Speak up this Monday or the River Forest Village Board will adopt a very flawed affordable housing plan that does nothing to prevent the current or future village board from using its power to collaborate with developers to force out current residents of modest means, especially the seniors who helped make River Forest so desirable.

It’s critical that concerned neighbors attend the village board’s Committee of the Whole Meeting via phone at 5:30 p.m. on Monday, June 8 to voice their support to add provisions to the plan to save the housing that nurses, teachers, bank associates, retired seniors, librarians, our children, social workers, first responders, office workers, small business owners, and others with an income below the village’s $107,000 median in 2013-2017 can afford.

You can download the plan (with commentary on its flaws and factual errors) at http://www.riverforestmatters.com. Instructions for attending the board meeting by phone are also posted there.

The majority of the Plan Commission rejected nearly every effort to fix the flaws in the affordable housing plan. While the plan has improved since its first draft, which inaccurately depicted affordable housing as a burden on villagers, it still sets a goal for 10 percent affordable housing, making that a ceiling rather than “at least 10 percent.” It also contains misleading information and lacks the essential policies needed to assure that the village does not use its power to collaborate with developers to force out our neighbors with modest incomes, especially seniors.

On Monday, we need to urge the village board to add provisions that recommend:

Amending the River Forest Comprehensive Plan to set a policy to preserve existing multi-family and single-family housing (there actually is some) affordable to households of modest incomes

Adopting a precise policy for TIF districts to preserve existing housing affordable to households of modest means and/or replace it with affordable units in new developments on a one-for-one basis

Amending the zoning ordinance to establish incentivized inclusionary zoning that grants a density bonus (which is now just being given away) only if at least 15 percent of dwelling units in a new development with multi-family housing is affordable to households of modest incomes 

The reasons why are detailed at http://www.riverforestmatters.com.

And we need to convince the board to replace the misinformation on housing cost burden with accurate, factual data.
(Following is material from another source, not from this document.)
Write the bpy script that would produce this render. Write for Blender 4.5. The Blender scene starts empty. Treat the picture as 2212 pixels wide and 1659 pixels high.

The last page of the plan badly distorts the cost-burden concept that planners and the U.S. Department of Housing and Urban Development have used for decades to determine housing affordability. The village’s consultant told the Plan Commission that households should spend 30 percent of their gross household income on housing, intimating that it’s undesirable to spend less than 30 percent — a factually inaccurate conclusion. 

In reality, a household is cost-burdened when it spends 30 percent or more of its gross annual income on housing; severely cost-burdened when spending half or more. The plan, however, never mentions that more than 42 percent of River Forest tenants are cost burdened — more than half of them severely cost-burdened.

It never reports that almost 29 percent of River Forest homeowners with a mortgage are cost burdened as are nearly 26 percent of our homeowners without a mortgage — all documented by the U.S. Census.

Spending 30 percent or more on housing squeezes the finances of households of modest means, forcing them to cut back spending in their community on other essentials, rarely allowing them to save money for a down payment. The local economy, as well as these households, suffer.

In an age where citizens feel powerless, this is one time that we can make a difference — if a large number of us speak out this Monday evening.

Daniel Lauber, a 32-year River Forest resident, has worked as a city planner to preserve affordable housing since the 1970s.